Young people have never been as sexualized as they are today on campuses. That brings issues of its own.

Tilting justice against white men

Liberalism/progressivism thrive on the collectivist notion of an oppressor and an oppressed. That view seems to be binary and set in stone, the oppressed can never be the oppressor and vice versa.

Your male son, especially your white male son, is viewed as the oppressor in every circumstance when the issue is against an ‘oppressed female’. His word simply does not carry the equal weight of his female counterparts. Any accusation against him by a female will almost certainly be treated as the truth.

That accusation can be a real problem for your son’s future. A quick look through Michigan State University’s Sexual Assault Program, for one example, shows not a single male staff member. However, this is the norm on sites I checked and not unique to MSU. A search of your Alma Mater will most likely show the same thing.

Imagine a large city police force that only has male sexual assault on-site councilors. Probably wouldn’t go over well. While campuses would argue that women are assaulted far more than men, that shouldn’t deny men from getting the help they need and deserve. That help should include the right to counsel with someone of your own gender. Yet many campuses view that as a non-issue.

We are a nation that should provide equal justice to any sexual assault victim. Especially on campus. But we don’t.

This issue has also manifests itself in a way that may not immediately jump to mind: the LGBT community itself.

According to the National Sexual Violence Resource Center, 46.4% lesbians, 74.9% bisexual women and 43.3% heterosexual women reported sexual violence other than rape during their lifetimes. On the flip side, 40.2% gay men, 47.4% bisexual men and 20.8% heterosexual men reported sexual violence other than rape during their lifetimes. That means that if your gay son, who has a more than 4 in 10 chances of being sexually assaulted in his life needs help, he must confide in a woman….or not report. Many do not.

On top of that, because he is a man in a center staffed by women advocates, he will most likely be viewed as the perpetrator in his time of trauma, at least until he establishes his case. He’s assumed guilty — as the victim. Even the liberal Huffington Post has posted opinion columns by gay advocates demanding more men, particularly gay men, to be on the staff of the sexual assault crisis centers.

Yet for now, that seems to fall on deaf ears. Students will continue to be oversexualized to promote agendas. Men, especially white men, will continue to be viewed as the default perpetrator on liberal campuses — which is most campuses. Gay people reporting sexual assaults doesn’t fit the agenda and reporting is not as encouraged as it should be.

Interracial couple assaults are also something that they do not want ‘over reported’. Those groups are to be portrayed in their group identity as better than the normal population and not as suffering the plagues of the rest of us. Statistics be damned. Sexual crisis centers are viewed by the administration, as being for women. Almost exclusively. Sadly, that leaves many victims in the cold.

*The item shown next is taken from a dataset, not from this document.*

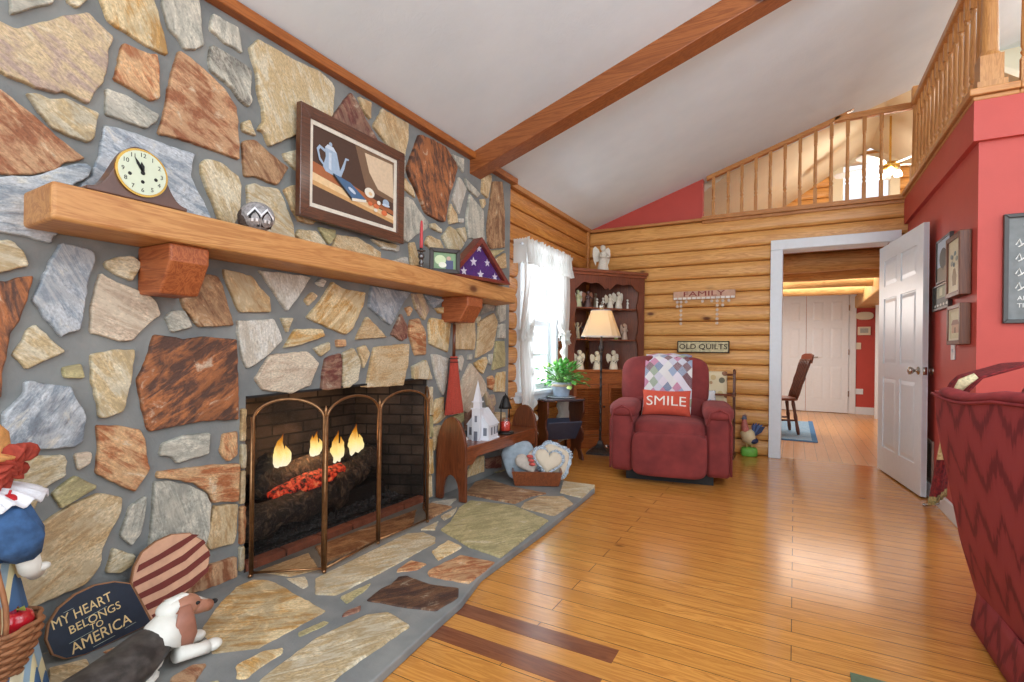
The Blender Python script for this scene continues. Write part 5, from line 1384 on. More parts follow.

Many of your sons are one accusation away from having their lives ruined. Many gay men will not receive the justice and counseling they deserve. Your son, gay or straight, is not as safe as you may think in a liberal institution. Something to think about when a university is courting your child.

Pernas Juntos, a pseudonym meaning “think together” in Spanish, has spent nearly three decades working in the administration of a major American university.